Девяти десятых писателей лучше бы пропагандировать коммунизм, чем заниматься тем, чем они занимаются сейчас – то есть пропагандой капитализма. Я мечтаю, чтоб у нас был [свой] Магнитогорск, куда можно было бы их всех отправить. –
Вроде бы да, был нечувствителен, посоветовал Уилсону «вернуться к Малларме».
В доказательство антимарксистских настроений Фицджеральда часто цитируют его письмо гениальному редактору Максуэллу Перкинсу:
Решение окончательно принять коммунизм, как бы благодатно это ни было для души, неизбежно представляет печальнейший процесс для любого, кто вкусил интеллектуальных удовольствий мира.
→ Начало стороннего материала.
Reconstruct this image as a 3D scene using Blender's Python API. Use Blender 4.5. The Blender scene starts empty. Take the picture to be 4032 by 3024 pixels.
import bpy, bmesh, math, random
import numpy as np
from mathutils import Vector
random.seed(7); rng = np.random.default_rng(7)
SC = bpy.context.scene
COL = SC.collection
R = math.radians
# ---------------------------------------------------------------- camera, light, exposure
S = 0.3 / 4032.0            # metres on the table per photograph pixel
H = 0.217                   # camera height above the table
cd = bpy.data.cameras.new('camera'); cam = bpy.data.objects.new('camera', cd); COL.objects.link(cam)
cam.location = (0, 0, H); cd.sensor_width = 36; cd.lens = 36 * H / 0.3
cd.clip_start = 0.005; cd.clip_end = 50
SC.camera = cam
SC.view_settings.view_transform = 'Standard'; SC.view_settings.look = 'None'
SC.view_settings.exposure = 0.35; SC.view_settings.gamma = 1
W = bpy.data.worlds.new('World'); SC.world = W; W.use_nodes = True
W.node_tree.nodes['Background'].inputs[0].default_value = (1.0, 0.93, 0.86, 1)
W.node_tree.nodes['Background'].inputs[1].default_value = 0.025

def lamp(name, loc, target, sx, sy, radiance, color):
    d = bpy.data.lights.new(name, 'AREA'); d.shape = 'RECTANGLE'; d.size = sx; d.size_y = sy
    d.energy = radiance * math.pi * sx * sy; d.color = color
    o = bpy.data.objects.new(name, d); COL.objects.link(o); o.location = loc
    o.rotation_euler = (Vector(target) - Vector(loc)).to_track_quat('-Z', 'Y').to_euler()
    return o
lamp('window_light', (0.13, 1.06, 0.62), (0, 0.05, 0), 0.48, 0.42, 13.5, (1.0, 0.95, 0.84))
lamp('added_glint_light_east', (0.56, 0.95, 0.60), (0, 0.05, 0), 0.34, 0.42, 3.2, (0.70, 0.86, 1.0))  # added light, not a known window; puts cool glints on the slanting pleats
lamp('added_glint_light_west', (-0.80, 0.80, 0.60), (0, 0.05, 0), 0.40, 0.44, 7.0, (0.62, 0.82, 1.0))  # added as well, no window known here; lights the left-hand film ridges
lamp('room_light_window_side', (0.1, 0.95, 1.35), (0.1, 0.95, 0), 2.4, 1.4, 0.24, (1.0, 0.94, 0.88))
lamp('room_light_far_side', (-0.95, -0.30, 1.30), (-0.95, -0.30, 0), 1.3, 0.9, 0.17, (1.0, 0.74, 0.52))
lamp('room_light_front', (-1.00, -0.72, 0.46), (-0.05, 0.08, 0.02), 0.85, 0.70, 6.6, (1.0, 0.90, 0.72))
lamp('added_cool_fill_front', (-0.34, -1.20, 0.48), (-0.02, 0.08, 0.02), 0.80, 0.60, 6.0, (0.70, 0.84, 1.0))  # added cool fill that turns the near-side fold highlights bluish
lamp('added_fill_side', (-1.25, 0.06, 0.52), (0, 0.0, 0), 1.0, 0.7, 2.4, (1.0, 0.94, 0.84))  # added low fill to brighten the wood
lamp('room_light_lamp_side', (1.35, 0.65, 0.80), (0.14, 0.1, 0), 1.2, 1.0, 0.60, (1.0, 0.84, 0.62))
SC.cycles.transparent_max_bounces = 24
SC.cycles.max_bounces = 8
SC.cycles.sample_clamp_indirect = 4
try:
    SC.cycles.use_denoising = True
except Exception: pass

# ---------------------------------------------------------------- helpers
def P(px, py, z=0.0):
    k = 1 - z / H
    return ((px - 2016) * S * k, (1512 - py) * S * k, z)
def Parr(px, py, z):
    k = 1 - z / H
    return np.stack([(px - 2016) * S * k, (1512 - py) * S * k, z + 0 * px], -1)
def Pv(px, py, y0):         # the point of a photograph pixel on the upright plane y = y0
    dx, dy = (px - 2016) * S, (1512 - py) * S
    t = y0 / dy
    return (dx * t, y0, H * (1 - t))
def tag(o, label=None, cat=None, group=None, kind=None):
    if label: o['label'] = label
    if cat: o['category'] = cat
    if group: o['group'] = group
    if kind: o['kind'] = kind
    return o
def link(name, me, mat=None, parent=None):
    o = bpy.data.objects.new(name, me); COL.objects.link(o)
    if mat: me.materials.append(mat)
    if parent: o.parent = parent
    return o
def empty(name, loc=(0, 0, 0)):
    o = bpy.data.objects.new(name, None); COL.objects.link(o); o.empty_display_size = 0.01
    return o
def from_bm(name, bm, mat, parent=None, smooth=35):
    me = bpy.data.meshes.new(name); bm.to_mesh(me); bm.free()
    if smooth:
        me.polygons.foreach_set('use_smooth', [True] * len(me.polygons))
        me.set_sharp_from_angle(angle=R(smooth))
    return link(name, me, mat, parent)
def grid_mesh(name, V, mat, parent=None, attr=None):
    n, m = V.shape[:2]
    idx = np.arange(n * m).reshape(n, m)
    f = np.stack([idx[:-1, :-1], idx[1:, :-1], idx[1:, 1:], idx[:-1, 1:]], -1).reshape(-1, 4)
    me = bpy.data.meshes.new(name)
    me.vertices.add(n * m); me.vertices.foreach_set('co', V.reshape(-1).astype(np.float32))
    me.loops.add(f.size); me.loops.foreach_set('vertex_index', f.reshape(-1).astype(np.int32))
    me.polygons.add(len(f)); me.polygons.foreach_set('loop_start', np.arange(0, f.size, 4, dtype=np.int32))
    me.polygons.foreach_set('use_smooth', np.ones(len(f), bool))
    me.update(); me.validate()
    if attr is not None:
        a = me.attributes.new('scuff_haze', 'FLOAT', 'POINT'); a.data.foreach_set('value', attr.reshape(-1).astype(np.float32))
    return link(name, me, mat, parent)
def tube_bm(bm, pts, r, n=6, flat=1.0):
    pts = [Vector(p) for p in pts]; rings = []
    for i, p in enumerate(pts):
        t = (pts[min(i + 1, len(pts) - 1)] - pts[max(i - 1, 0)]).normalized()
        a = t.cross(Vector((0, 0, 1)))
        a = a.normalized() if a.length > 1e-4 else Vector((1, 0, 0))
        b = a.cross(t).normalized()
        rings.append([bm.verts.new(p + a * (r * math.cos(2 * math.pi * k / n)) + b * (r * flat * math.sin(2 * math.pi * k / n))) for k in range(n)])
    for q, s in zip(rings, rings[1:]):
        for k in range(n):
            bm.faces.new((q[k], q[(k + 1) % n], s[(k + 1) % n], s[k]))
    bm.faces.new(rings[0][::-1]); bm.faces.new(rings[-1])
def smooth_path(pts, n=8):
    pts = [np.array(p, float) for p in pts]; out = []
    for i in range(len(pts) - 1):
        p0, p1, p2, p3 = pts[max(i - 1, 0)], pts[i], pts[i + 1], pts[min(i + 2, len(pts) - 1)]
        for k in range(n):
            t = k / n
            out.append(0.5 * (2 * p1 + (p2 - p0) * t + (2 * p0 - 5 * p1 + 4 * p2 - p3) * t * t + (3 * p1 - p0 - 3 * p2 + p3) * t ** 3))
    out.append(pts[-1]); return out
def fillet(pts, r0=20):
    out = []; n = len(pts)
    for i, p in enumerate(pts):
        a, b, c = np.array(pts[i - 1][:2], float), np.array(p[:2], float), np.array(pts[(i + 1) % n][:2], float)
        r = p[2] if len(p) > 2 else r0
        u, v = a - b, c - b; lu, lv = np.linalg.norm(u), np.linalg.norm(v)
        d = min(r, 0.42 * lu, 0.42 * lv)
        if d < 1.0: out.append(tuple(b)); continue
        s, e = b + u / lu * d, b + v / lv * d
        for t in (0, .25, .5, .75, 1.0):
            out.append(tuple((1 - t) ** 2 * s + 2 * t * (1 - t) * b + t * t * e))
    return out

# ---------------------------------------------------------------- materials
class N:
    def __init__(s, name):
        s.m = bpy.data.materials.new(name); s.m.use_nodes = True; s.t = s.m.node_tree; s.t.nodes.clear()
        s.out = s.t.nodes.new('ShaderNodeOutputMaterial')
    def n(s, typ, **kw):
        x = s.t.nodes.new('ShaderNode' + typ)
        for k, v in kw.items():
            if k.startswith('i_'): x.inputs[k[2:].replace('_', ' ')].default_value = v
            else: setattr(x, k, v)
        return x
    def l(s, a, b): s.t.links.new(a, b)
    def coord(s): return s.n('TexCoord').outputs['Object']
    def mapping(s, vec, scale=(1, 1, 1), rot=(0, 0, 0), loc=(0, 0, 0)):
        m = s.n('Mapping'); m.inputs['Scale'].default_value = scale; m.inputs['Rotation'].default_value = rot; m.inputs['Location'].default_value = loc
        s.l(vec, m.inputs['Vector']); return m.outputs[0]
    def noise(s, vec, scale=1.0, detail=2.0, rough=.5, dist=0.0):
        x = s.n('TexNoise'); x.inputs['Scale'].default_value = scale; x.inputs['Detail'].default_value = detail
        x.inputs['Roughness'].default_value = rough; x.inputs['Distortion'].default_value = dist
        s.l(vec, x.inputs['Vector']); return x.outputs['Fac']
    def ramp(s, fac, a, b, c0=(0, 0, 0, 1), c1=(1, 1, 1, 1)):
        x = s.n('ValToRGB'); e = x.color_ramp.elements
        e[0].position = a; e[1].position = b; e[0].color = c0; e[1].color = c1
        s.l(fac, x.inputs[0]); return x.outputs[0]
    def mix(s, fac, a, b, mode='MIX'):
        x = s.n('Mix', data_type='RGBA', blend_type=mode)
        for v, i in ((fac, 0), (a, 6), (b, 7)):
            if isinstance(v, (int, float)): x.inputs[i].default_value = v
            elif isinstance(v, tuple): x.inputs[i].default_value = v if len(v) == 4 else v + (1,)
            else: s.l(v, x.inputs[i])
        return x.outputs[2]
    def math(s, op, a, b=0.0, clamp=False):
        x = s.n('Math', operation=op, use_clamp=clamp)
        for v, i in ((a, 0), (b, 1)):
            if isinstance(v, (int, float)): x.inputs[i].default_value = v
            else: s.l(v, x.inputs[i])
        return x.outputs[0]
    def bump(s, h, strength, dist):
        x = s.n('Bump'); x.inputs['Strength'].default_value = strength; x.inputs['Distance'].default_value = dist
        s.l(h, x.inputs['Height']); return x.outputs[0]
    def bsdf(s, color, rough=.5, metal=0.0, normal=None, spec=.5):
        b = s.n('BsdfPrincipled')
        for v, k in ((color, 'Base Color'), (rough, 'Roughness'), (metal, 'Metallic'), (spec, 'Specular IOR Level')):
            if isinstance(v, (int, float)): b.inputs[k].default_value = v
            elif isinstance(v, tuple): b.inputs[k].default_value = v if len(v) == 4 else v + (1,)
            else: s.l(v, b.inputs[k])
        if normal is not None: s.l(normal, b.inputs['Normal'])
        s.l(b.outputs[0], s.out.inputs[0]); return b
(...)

Могла ли неизбежность печали отвратить Фицджеральда от марксизма? Или, напротив, логика его творчества подразумевает выбор именно печали?
Последней своей подруге Шейле Грэм он – удивляется Ливергант – давал читать не только Диккенса, Теккерея или Драйзера, но «даже Маркса». Бад Шульберг, вспоминая, что незадолго до смерти в 1940-м его старший друг читал «18 брюмера Луи Бонапарта», элегантно уточняет: читал с «восхитительной наивностью», достойной шестнадцати-семнадцатилетнего юноши. Напомню, что Шульбергу тогда было 26 лет, а Фицджеральду – 44 года.
Архивы не врут: опись библиотеки Фицджеральда в Принстонском университете разрушает миф о наивном писателе, в 44 года изумившемся Марксу. Политических текстов в описи немного, зато каких.
«Коммунистический манифест» с карандашными пометками Фицджеральда – раз.
Программа Коминтерна (1929) – два.
«Пролетарская революция и ренегат Каутский» Ленина – три.
Присовокупим «Условия человеческого существования» Мальро – четыре.
Неплохой круг чтения для трагического мотылька.
Еще в 1924-м Фицджеральд называл себя коммунистом. В 1932–1934 годах он предоставлял свой дом в Балтиморе для коммунистических собраний, писал проект устава КДР. Говорил друзьям о тяжести двойной преданности классу, которому он принадлежит, и великим переменам, в которые верит.